Interesting Developments at BH Macro
The hedge fund BH Macro (LON: BHMG) has just released an impressive set of results with the sterling share class making an NAV total return of 21.9% in 2022. It is a unique vehicle that is able to benefit from conditions in which most funds would struggle, thereby making it an excellent diversifying holding.
BHMG invests directly in the Brevan Howard Master Fund, a hedge fund with the objective of generating consistent long-term appreciation through active leveraged trading and investment on a global basis. The conditions last year were ideal, with elevated levels of volatility across a range of markets creating a fertile environment for the traders to exploit.
The fund provides exposure to a range of macro trading strategies including interest rates, fixed income and FX, with the 100 or so traders looking for positions that have asymmetric pay-off profiles with more upside than downside. It consistently does well in volatile markets, in particular in 2020 and 2022, although in quieter conditions the returns tend to be fairly dull.
Last year’s performance was mainly driven by interest rates, particularly in the first six months, as the fund was positioned for its core theme of higher US rates. When sentiment shifted in the final quarter towards the possibility of an end to the rate-hiking cycle in America and concerns about a recession in Europe, it was able to generate additional gains by positioning for lower rates.
Outlook
Writing in the accounts the manager said that at the beginning of 2023, investors were willing to believe in a soft landing, but by the end of the first quarter the issues in the banking sector had highlighted that the most interest rate sensitive sectors are in for a rough time. He says that it is unclear whether policy makers have the macro tools to reassure financial markets, while simultaneously using monetary policy tools to tame inflation.

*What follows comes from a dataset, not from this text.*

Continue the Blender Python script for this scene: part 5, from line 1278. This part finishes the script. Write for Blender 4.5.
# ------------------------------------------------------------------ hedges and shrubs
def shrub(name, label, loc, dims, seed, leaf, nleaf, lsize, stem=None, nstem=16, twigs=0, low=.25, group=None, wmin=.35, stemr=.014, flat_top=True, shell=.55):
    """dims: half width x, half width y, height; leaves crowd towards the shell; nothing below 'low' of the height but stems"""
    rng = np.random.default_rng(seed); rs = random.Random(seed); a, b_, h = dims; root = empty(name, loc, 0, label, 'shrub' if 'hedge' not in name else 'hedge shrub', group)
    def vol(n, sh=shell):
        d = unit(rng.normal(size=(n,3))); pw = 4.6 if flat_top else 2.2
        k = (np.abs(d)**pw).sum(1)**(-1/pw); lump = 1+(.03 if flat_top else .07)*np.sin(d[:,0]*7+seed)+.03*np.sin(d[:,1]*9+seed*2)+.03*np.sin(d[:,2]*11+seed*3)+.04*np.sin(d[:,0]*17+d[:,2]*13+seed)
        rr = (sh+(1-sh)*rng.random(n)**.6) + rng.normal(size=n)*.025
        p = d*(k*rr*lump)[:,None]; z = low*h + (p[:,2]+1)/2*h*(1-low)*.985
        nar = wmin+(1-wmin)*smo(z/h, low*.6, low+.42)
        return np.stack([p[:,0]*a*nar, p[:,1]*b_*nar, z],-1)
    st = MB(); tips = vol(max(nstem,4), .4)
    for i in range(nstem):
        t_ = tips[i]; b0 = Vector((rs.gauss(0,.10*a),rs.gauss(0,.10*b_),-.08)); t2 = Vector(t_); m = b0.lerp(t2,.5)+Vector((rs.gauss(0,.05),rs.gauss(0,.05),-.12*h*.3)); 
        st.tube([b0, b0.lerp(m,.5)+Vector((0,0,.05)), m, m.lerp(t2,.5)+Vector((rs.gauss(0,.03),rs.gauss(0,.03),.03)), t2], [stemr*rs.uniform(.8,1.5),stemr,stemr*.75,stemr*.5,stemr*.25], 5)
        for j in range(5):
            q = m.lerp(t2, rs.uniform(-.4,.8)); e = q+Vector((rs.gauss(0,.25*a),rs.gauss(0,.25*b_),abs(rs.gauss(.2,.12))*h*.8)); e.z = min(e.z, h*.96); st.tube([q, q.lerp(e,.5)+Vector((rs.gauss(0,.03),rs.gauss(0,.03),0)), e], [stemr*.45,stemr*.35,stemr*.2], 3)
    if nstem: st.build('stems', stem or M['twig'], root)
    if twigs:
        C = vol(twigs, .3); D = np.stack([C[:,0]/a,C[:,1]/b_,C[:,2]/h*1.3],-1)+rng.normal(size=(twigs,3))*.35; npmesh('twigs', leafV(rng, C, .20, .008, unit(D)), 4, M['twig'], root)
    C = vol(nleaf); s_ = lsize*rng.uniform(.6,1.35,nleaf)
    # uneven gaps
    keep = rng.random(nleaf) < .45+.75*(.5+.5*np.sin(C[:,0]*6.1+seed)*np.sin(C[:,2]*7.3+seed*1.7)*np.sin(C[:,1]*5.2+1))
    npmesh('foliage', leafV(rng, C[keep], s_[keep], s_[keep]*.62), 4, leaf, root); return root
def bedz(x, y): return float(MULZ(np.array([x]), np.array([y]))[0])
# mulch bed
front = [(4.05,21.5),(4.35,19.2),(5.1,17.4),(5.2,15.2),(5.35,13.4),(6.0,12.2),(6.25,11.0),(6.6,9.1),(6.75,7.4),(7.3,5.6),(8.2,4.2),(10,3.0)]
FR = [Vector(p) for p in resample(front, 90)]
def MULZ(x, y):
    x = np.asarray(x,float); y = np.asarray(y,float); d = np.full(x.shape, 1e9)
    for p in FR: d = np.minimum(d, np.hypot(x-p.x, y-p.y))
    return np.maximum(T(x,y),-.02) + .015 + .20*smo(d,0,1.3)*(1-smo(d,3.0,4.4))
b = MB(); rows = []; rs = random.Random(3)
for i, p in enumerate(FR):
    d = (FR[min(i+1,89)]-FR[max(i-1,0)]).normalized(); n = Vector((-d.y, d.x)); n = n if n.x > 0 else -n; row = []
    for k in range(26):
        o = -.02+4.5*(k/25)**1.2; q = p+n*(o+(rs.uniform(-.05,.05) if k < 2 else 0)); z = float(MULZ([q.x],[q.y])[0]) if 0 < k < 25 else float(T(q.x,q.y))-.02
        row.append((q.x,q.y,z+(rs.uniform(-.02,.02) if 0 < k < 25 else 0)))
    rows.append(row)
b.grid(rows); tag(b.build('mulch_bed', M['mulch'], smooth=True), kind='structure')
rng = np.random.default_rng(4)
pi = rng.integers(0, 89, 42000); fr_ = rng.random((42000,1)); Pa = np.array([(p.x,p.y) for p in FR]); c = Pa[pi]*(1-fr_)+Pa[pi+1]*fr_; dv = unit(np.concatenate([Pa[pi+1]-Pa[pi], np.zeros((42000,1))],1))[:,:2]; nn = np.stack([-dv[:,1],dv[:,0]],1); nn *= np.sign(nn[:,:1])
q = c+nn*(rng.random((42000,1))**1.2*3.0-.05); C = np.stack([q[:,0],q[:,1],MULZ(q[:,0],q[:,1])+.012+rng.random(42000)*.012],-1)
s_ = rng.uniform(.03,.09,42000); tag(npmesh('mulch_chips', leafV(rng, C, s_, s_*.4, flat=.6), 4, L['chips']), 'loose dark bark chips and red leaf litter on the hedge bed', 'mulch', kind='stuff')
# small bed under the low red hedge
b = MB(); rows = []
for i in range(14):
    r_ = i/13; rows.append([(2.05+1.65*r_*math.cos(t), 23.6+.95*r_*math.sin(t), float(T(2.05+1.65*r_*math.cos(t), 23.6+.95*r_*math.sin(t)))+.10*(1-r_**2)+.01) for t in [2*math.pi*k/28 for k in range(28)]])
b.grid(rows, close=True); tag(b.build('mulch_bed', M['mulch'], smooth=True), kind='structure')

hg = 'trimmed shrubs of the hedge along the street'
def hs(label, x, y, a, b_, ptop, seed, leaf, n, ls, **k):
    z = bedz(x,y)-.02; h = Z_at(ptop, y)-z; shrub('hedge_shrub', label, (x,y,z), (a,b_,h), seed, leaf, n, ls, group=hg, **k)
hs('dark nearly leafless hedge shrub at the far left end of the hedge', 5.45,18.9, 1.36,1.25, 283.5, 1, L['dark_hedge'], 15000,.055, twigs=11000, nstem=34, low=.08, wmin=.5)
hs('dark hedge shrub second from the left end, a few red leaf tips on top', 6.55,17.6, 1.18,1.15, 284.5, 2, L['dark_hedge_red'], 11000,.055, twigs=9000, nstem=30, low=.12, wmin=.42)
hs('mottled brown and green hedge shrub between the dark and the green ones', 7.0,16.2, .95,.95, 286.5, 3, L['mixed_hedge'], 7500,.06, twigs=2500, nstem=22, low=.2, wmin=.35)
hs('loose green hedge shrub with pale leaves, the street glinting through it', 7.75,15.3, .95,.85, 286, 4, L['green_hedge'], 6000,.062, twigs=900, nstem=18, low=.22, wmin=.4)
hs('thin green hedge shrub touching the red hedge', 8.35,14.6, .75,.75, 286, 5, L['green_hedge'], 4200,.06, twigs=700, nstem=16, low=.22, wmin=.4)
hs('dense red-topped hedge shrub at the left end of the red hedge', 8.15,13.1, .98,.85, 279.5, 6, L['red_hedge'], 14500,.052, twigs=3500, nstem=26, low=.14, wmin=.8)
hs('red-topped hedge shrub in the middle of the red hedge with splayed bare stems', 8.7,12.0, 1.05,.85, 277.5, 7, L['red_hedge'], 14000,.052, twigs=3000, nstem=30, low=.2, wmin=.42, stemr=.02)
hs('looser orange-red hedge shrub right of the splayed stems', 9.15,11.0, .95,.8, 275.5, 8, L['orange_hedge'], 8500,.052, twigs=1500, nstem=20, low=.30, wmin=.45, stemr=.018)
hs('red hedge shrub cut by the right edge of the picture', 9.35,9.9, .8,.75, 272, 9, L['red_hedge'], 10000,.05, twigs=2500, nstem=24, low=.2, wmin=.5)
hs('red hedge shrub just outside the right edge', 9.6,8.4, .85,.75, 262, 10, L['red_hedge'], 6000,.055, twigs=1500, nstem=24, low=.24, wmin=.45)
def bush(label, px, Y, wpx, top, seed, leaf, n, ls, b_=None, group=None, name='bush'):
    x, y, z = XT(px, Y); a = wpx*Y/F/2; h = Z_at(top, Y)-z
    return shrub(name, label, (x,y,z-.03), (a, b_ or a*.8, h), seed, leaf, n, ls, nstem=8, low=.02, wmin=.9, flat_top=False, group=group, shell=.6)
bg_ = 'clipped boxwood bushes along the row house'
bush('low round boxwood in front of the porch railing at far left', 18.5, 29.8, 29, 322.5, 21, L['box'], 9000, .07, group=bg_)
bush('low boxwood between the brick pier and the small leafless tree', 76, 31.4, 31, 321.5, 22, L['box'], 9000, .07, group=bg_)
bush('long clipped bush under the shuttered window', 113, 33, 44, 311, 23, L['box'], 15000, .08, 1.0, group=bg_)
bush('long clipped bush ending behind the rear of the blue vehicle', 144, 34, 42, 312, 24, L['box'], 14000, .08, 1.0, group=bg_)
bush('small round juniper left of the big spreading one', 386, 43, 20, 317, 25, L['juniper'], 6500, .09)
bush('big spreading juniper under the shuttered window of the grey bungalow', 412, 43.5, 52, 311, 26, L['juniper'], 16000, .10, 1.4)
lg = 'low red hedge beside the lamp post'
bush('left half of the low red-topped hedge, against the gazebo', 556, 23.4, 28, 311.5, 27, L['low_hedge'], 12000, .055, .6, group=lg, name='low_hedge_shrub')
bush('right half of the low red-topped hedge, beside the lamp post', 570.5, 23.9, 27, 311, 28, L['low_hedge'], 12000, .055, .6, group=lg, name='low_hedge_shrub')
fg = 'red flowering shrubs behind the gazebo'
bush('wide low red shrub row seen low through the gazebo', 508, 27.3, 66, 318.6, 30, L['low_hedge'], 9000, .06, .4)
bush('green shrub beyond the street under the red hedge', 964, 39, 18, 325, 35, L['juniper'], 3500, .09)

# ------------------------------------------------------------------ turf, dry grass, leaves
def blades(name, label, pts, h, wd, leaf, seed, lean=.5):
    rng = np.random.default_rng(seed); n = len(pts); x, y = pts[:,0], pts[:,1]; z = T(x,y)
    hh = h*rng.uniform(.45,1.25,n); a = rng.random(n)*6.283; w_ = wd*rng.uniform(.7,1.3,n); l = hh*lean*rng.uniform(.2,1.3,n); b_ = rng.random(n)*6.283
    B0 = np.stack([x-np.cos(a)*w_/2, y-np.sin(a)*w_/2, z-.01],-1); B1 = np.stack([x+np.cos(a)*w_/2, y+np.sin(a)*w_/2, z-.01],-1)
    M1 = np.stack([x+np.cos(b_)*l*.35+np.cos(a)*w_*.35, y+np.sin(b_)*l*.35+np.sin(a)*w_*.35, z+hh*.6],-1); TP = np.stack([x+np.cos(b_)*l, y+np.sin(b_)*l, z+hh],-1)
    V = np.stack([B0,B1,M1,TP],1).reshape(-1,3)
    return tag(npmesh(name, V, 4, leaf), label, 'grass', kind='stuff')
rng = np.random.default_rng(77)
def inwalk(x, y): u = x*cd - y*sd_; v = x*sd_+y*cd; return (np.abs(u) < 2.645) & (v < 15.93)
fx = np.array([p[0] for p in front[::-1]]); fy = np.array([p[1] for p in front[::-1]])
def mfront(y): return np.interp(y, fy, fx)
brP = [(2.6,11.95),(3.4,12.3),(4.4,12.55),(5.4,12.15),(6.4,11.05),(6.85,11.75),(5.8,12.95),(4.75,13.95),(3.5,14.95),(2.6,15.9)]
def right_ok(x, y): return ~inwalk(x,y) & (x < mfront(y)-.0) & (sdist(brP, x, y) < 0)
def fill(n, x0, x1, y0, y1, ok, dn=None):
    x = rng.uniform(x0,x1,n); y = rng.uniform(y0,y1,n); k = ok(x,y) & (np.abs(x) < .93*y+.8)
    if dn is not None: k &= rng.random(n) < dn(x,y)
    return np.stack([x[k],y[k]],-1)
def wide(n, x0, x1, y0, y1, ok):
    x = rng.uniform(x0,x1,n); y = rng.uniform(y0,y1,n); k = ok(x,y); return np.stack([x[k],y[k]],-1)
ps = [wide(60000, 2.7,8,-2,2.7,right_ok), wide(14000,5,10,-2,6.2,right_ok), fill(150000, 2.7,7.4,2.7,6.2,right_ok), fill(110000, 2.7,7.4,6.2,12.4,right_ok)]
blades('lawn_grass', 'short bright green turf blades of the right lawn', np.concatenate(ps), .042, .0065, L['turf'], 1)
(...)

The broker Numis believes that BH Macro is an attractive risk diversifier with the scope to provide portfolio protection in weak equity/credit markets. They say that it has the potential to deliver consistent NAV returns, with low volatility and little correlation to global stock markets.
There have however been some interesting developments in recent weeks that anyone considering investing needs to be aware of. The first of these is a sharp drop in performance following the failure of the Silicon Valley Bank (SVB) with the NAV of the sterling shares down by 3.06% year-to-date.
Additional Complications
BHMG does not provide commentary with its weekly NAV updates so it is impossible to know what happened, although Bloomberg reports that Brevan Howard has grounded three of its traders to stem the losses caused by bond market volatility in the wake of the collapse of SVB.
For most of last year the shares consistently traded at a large premium to NAV, but the drop off in performance and significant share issue in February has reduced this to around two percent, which represents a decent buying opportunity if you think the market volatility is likely to continue. It is not cheap though with a management fee of two percent per annum on top of a 20% performance fee.
Another issue to be aware of is that the forthcoming merger of wealth managers Rathbones and Investec will leave the enlarged group with a combined stake of 35.4% of the voting rights in BHMG. Obviously they will not want to harm clients by reducing the position too quickly, but there is clearly a stock overhang that could dilute the potential shareholder returns over the next few months.